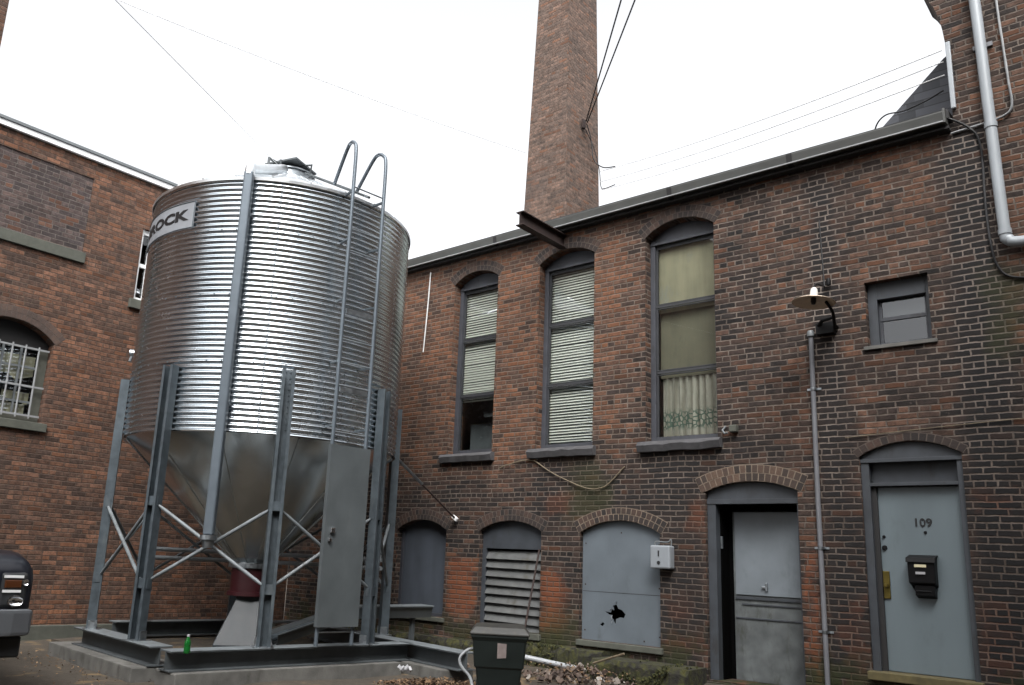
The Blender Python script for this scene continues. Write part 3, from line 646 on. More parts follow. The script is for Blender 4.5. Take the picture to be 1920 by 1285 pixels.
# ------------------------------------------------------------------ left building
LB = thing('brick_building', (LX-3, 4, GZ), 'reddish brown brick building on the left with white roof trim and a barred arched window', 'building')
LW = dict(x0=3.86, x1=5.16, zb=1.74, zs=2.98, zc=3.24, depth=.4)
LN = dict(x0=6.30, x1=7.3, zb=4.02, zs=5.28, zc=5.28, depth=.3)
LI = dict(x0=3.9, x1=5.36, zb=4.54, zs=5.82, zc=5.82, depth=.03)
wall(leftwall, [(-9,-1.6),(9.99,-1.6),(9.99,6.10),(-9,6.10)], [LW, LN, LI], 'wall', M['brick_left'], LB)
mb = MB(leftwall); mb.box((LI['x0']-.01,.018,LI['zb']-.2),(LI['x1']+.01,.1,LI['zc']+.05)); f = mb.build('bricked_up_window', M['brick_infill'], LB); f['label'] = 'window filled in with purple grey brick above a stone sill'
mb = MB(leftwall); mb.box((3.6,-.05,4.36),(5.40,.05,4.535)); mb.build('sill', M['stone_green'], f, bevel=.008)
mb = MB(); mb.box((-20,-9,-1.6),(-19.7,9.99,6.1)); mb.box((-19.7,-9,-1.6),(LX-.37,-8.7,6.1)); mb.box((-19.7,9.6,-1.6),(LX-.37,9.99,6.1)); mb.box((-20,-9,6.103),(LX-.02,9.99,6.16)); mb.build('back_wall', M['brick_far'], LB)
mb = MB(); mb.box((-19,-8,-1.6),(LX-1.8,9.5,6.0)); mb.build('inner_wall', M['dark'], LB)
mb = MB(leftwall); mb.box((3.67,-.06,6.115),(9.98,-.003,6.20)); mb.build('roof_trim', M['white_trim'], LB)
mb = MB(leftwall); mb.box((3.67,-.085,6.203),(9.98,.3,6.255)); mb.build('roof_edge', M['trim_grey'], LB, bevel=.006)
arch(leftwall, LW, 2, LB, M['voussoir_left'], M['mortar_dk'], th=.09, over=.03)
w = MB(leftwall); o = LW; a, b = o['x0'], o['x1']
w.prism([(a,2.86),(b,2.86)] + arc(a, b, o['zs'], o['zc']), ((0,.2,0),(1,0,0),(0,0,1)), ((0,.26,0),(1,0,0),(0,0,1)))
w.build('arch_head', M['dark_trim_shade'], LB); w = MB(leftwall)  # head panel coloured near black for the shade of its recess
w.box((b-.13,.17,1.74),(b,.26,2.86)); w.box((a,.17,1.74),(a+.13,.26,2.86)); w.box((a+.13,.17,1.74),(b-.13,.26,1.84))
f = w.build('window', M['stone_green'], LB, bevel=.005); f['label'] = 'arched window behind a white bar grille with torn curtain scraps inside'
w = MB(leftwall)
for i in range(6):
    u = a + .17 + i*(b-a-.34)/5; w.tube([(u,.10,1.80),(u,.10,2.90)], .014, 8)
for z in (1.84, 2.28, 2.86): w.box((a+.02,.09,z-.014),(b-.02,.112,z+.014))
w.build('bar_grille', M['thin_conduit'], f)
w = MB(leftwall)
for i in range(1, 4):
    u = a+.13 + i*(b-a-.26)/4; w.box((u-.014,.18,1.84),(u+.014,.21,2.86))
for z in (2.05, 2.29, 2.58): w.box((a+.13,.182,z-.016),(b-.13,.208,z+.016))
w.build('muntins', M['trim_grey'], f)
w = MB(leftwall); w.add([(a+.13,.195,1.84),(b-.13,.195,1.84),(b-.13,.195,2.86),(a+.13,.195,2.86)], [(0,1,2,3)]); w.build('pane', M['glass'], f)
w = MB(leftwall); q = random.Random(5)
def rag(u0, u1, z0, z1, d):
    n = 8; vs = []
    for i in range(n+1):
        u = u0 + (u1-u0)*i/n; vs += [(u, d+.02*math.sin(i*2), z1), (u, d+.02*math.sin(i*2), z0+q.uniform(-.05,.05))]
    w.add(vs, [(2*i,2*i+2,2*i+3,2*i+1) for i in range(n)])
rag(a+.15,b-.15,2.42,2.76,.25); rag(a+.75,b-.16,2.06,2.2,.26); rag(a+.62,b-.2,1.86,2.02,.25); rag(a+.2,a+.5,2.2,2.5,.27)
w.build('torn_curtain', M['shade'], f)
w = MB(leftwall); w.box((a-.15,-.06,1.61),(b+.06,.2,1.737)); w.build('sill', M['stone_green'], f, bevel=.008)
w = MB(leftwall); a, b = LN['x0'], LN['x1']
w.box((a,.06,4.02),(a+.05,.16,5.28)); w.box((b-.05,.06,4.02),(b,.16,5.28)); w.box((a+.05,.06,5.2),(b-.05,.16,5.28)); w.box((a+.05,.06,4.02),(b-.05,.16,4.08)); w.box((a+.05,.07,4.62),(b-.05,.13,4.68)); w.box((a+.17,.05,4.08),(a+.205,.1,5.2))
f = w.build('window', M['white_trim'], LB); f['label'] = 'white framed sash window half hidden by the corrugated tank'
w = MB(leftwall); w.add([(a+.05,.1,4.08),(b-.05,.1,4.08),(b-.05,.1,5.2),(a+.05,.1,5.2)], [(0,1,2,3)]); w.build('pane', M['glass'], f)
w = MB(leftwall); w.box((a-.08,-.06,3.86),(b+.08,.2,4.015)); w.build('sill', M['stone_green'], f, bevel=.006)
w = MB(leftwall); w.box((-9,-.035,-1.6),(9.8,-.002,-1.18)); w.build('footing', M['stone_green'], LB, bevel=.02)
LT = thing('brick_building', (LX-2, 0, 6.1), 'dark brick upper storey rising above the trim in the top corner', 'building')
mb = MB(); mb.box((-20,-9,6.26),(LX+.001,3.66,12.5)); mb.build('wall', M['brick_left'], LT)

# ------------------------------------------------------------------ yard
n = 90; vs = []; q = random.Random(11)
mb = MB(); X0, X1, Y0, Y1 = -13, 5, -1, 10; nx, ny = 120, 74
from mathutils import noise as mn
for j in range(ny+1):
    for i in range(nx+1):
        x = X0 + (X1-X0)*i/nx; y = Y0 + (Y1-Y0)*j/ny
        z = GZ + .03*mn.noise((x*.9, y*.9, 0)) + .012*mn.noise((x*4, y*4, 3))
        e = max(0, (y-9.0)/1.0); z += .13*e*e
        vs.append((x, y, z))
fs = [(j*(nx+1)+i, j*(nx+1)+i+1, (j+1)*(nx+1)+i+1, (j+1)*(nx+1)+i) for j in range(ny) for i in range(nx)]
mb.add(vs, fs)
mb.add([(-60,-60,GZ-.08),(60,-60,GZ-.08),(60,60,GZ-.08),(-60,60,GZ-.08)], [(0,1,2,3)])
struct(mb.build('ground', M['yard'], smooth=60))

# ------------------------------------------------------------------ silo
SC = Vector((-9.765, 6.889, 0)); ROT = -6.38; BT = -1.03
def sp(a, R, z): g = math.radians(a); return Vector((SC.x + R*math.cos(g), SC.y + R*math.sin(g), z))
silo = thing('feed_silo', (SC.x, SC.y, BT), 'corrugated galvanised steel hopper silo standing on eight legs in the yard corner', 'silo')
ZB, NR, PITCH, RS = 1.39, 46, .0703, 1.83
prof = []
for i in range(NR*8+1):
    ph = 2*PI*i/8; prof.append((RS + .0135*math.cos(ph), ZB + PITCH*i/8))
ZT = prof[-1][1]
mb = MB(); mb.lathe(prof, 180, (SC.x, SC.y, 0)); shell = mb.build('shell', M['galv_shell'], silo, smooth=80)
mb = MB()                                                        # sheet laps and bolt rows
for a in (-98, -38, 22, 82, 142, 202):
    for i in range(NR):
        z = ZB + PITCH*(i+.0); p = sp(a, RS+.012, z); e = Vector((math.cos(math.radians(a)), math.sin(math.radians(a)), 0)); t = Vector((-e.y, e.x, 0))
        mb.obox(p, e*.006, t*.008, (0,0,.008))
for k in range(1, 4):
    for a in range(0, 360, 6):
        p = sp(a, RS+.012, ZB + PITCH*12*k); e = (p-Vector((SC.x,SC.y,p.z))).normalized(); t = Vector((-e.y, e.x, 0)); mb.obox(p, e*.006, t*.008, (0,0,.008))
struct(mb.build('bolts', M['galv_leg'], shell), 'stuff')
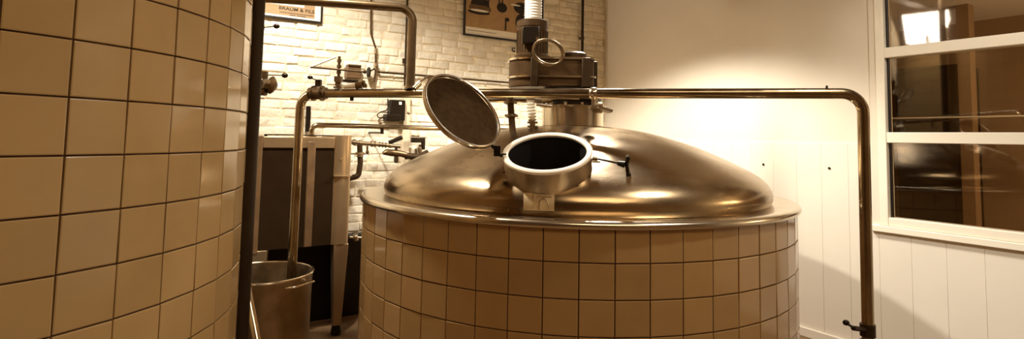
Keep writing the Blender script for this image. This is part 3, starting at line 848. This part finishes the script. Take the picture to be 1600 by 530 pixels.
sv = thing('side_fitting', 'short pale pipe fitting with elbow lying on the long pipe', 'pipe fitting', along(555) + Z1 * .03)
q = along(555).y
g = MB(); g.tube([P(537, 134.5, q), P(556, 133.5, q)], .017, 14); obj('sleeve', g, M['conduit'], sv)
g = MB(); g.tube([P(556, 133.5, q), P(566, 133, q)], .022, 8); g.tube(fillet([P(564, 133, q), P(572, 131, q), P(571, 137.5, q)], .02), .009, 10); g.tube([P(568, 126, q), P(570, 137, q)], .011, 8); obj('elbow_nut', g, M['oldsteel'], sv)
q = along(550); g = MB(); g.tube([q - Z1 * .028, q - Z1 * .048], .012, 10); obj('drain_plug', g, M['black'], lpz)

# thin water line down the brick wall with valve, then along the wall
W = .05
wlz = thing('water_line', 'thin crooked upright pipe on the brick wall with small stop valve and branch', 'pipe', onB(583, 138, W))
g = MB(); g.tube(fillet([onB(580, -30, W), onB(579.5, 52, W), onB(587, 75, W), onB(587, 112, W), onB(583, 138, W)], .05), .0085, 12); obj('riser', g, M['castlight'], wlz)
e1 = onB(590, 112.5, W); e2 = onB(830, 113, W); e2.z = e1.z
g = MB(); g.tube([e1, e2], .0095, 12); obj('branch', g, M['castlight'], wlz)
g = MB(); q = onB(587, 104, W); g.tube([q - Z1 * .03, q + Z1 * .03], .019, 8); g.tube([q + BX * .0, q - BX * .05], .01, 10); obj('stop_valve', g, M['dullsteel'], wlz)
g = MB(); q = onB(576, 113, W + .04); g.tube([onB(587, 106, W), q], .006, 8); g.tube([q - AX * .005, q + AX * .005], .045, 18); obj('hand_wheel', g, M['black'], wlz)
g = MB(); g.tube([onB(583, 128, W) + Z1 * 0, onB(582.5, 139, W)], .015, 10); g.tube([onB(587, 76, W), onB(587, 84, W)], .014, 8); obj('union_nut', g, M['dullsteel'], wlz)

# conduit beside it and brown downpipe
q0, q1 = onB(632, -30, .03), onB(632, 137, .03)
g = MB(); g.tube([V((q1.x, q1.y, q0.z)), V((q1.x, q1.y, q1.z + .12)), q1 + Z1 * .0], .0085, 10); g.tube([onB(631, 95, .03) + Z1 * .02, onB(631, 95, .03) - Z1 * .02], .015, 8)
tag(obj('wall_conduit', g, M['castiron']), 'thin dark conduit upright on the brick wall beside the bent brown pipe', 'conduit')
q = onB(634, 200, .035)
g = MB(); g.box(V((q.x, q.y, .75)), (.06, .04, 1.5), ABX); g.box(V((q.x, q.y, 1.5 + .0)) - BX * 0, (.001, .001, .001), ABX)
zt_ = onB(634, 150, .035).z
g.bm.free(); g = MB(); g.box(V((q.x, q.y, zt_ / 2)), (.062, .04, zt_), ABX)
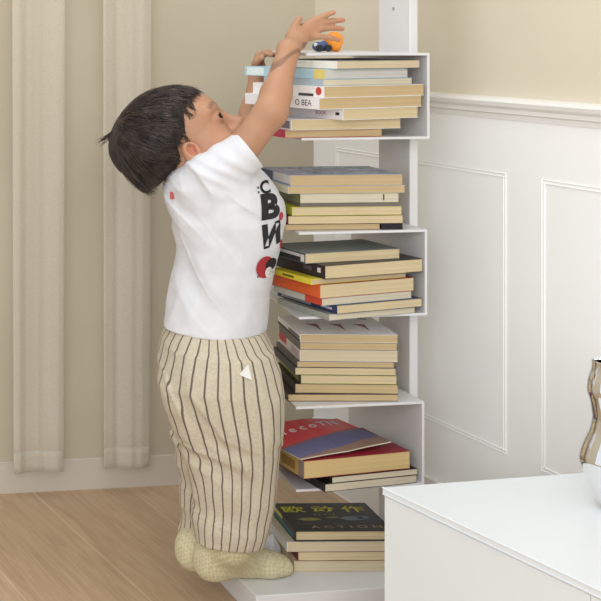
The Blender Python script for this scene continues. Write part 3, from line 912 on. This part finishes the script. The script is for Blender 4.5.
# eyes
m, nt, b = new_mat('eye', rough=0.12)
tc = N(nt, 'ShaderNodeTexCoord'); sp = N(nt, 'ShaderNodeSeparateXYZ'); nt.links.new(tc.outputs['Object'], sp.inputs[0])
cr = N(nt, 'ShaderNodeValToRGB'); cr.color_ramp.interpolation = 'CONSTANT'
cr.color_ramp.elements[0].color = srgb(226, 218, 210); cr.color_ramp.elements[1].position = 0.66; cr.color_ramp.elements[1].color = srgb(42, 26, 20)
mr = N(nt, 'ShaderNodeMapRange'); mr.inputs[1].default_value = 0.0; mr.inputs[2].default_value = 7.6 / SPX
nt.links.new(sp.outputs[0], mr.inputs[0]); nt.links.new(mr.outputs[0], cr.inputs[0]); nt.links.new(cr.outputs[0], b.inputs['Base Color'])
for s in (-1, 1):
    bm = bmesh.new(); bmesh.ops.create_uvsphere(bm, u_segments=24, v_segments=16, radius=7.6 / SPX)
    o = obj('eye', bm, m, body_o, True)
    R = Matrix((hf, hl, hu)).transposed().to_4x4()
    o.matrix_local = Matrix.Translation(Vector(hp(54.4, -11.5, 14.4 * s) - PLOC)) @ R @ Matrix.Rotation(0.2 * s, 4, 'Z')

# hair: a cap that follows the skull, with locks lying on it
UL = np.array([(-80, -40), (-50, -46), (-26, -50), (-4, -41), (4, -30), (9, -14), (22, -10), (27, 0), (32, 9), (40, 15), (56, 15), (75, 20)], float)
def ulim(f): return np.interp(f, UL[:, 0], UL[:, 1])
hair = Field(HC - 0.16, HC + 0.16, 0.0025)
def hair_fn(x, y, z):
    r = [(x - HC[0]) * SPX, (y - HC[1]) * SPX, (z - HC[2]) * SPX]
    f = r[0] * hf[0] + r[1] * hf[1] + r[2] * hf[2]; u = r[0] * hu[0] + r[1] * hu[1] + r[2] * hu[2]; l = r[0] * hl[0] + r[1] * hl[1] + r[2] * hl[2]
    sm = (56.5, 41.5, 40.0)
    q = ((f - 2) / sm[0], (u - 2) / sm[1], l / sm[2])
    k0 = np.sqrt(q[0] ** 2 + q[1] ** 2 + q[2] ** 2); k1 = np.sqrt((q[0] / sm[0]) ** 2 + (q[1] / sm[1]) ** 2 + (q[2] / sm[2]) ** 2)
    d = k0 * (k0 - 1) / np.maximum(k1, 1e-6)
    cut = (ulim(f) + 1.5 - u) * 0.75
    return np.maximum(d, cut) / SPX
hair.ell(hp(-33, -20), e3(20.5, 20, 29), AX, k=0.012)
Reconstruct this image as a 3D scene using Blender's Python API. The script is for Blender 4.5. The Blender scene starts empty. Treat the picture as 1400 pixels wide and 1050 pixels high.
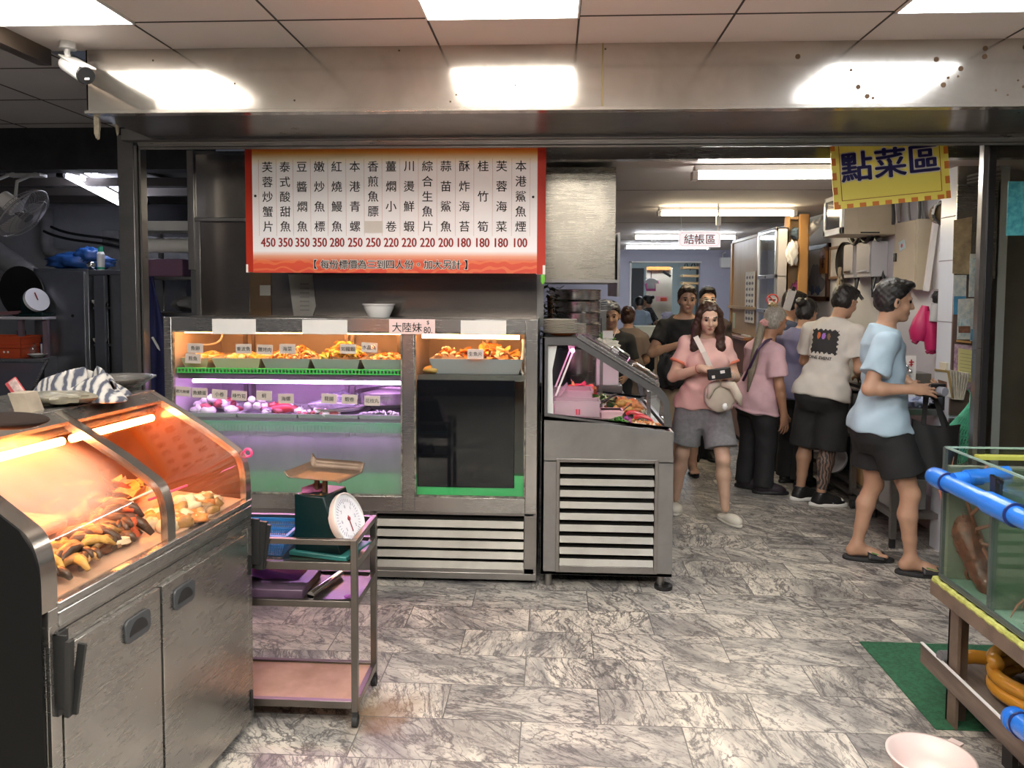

---*---

** Written problem **
Go through the records and show every line with the string "finishes" in it.

** Solution for this problem **
Keep writing the Blender script for this image. This is part 3, starting at line 848. This part finishes the script. Take the picture to be 1600 by 530 pixels.
The Blender Python script for this scene continues. Write part 3, from line 912 on. This part finishes the script. The script is for Blender 4.5.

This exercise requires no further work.